Im Rahmen der mündlichen Verhandlung ist von Seiten des Gerichts beim Sitzungsvertreter des Beklagten zu hinterfragen versucht worden, aus welchen Komponenten dieser das Vorliegen einer nichtehelichen Lebensgemeinschaft abzuleiten vermag. Die Nachweispflicht hierfür obliegt schließlich dem Beklagten. Mit der pauschalen Aussage, dass die Aussagen des Zeugen und des Klägers unglaubwürdig seien, verkennt der Beklagtenvertreter die umfassend nötige Würdigung der Aussagen indes und verkennt auch die Pflicht der Behörde, einen objektiven Bewertungsmaßstab bei seiner Beurteilung anzulegen.
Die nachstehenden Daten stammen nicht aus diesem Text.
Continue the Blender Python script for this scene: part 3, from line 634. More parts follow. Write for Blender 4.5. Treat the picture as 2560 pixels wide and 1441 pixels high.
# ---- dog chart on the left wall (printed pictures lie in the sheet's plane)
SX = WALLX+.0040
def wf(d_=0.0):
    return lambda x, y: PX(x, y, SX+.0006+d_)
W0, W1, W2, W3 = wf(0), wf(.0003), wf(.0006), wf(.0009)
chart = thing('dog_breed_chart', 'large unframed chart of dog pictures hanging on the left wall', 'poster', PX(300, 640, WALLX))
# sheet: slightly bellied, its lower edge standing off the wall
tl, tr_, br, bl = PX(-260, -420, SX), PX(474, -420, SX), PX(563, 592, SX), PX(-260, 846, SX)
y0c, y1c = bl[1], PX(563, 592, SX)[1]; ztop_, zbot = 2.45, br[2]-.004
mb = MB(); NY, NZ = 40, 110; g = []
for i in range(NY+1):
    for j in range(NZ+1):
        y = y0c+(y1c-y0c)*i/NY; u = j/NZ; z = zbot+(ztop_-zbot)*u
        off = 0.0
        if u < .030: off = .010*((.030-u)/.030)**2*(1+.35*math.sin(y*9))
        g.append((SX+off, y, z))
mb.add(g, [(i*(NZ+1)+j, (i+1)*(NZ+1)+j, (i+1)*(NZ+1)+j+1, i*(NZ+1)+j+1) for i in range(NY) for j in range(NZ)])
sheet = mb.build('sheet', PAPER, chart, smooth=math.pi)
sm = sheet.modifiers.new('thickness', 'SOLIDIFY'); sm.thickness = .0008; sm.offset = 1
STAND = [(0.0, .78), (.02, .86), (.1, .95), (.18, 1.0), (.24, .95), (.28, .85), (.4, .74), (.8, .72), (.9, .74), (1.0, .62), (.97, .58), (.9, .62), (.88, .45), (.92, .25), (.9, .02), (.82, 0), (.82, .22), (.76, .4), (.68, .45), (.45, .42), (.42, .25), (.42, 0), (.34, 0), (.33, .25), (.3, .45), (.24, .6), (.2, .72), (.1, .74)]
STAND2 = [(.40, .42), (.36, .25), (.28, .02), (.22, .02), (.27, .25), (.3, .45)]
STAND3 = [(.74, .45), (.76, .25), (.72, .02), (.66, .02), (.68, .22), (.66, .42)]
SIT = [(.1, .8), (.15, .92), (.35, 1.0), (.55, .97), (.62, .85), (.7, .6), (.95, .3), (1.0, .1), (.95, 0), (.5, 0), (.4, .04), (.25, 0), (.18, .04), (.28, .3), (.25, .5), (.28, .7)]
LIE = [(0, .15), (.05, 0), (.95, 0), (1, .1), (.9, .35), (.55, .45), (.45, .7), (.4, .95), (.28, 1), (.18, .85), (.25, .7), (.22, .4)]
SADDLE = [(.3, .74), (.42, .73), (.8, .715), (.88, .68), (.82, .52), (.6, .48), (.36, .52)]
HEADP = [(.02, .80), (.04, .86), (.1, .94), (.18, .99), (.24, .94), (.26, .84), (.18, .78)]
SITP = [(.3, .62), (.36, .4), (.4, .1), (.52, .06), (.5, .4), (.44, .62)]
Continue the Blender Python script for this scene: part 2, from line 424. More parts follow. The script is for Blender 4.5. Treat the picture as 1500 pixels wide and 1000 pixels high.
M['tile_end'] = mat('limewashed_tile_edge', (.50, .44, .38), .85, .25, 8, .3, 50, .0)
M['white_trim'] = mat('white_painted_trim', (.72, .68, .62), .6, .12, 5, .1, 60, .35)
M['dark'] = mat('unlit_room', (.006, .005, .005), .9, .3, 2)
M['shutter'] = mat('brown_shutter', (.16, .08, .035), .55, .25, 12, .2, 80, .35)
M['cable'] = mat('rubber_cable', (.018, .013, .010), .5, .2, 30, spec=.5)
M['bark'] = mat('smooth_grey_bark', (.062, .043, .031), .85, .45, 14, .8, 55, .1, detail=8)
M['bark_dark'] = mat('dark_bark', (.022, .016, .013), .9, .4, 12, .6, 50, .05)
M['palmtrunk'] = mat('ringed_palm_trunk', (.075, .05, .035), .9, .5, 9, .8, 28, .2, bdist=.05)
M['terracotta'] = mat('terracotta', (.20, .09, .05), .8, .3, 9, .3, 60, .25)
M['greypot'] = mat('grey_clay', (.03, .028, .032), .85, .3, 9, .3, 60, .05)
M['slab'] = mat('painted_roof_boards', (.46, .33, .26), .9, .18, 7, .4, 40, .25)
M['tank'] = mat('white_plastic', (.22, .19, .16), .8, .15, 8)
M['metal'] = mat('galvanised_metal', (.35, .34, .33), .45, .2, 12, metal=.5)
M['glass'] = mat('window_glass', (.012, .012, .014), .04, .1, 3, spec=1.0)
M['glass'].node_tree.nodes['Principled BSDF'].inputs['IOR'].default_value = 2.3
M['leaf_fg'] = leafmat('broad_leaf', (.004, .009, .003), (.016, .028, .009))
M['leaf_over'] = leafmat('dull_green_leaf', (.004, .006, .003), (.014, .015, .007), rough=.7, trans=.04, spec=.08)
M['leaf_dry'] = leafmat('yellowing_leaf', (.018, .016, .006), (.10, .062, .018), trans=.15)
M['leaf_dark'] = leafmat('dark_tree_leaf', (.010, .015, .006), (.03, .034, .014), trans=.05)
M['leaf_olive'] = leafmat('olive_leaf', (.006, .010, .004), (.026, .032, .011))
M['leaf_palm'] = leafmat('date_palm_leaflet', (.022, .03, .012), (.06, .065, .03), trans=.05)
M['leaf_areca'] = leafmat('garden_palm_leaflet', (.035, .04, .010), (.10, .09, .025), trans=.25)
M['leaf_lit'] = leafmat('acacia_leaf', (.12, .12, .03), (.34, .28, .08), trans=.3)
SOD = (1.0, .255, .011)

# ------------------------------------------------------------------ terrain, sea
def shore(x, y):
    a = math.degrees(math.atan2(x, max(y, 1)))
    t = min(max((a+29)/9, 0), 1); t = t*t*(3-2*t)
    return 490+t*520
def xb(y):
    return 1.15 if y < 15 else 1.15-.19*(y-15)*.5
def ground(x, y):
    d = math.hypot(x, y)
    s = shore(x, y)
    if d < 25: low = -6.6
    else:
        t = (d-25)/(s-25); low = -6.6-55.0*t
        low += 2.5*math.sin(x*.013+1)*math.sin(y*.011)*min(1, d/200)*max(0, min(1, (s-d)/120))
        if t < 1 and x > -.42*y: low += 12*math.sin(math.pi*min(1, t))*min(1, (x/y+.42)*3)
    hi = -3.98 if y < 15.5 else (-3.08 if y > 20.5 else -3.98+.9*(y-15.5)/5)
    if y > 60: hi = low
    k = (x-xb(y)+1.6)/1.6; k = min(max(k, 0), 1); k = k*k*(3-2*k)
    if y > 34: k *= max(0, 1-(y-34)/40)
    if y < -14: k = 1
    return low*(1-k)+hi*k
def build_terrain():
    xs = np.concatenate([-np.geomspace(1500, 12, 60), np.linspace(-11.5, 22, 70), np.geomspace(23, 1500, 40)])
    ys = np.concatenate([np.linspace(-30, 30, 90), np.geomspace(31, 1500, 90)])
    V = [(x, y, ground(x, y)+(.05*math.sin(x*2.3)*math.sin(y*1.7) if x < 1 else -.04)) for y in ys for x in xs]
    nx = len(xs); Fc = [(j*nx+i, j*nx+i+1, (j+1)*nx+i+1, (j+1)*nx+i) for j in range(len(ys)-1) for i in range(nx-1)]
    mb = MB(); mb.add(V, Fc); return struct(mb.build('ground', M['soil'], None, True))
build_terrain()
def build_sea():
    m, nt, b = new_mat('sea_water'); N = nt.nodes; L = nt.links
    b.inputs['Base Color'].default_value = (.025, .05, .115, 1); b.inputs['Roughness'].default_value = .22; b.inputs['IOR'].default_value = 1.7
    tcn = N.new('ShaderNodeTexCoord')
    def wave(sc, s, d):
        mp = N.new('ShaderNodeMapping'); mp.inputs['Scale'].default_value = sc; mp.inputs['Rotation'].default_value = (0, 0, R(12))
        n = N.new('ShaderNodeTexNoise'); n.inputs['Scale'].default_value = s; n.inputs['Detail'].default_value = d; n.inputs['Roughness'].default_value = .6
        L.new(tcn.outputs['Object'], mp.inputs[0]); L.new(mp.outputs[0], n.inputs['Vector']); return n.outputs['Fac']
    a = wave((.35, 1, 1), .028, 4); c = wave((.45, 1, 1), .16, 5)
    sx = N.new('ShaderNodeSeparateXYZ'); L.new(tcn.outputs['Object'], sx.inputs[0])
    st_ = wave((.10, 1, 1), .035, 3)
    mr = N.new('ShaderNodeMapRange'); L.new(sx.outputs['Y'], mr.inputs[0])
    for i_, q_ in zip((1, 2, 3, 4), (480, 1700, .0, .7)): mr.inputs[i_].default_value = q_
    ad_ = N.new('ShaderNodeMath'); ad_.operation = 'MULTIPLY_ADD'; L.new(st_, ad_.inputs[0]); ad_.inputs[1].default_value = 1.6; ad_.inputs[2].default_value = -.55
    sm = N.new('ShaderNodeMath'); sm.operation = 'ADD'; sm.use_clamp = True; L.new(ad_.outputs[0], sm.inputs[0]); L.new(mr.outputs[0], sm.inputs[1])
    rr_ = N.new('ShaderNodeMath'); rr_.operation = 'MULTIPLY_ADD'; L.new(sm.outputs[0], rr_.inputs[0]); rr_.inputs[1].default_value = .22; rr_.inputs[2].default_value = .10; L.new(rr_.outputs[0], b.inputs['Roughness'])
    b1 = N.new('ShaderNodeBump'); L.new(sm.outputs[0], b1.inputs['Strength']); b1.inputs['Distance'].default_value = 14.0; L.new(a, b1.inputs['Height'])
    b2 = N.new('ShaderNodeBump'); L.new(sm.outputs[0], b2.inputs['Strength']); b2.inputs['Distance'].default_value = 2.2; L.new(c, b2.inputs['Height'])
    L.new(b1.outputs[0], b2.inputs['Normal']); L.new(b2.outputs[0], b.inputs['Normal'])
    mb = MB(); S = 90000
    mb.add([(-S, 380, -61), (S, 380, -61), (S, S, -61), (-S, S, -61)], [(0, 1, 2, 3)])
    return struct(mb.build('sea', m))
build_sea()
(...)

Die Aussagen des Klägers und des Zeugen waren für die erkennende Kammer – gerade auch wegen der einzelnen oben genannten Widersprüche – glaubwürdig und in ihrer Gesamtheit aufzuarbeiten. Bei Beachtung sämtlicher von der Rechtsprechung aufgestellter Grundsätze für die Beurteilung einer Bedarfsgemeinschaft erfüllen der Kläger und der Zeuge vorliegend keine einzige Voraussetzung, welche in die Bewertung einzufließen hat. Im Einzelnen fällt darunter
– Fehlende sexuelle Beziehung – Fehlende gemeinsame Freizeitgestaltung – Fehlende gemeinsame Haushaltskasse – Fehlendes gemeinsames Konto – Fehlende gegenseitige finanzielle Unterstützung – Fehlende gemeinsame Einnahme von Mahlzeiten – Fehlende gemeinsame Haushaltsführung – Fehlender Wille für finanzielle Haftung für den anderen
Selbst innerhalb einer Studenten-WG dürfte man eine größere gemeinsame Freizeit- und Haushaltsgestaltung finden, als beim Kläger und dem Zeugen. Die Annahme einer Bedarfsgemeinschaft liegt hier fern und kann sicher nicht dadurch begründet werden, dass überhaupt ein Zusammenzug erfolgt ist oder dann gelegentlich der Weg zum Supermarkt gemeinsam angetreten wird.
Der Klage war hiernach vollumfänglich stattzugeben.
Die Kostenfolge basiert auf § 193 SGG.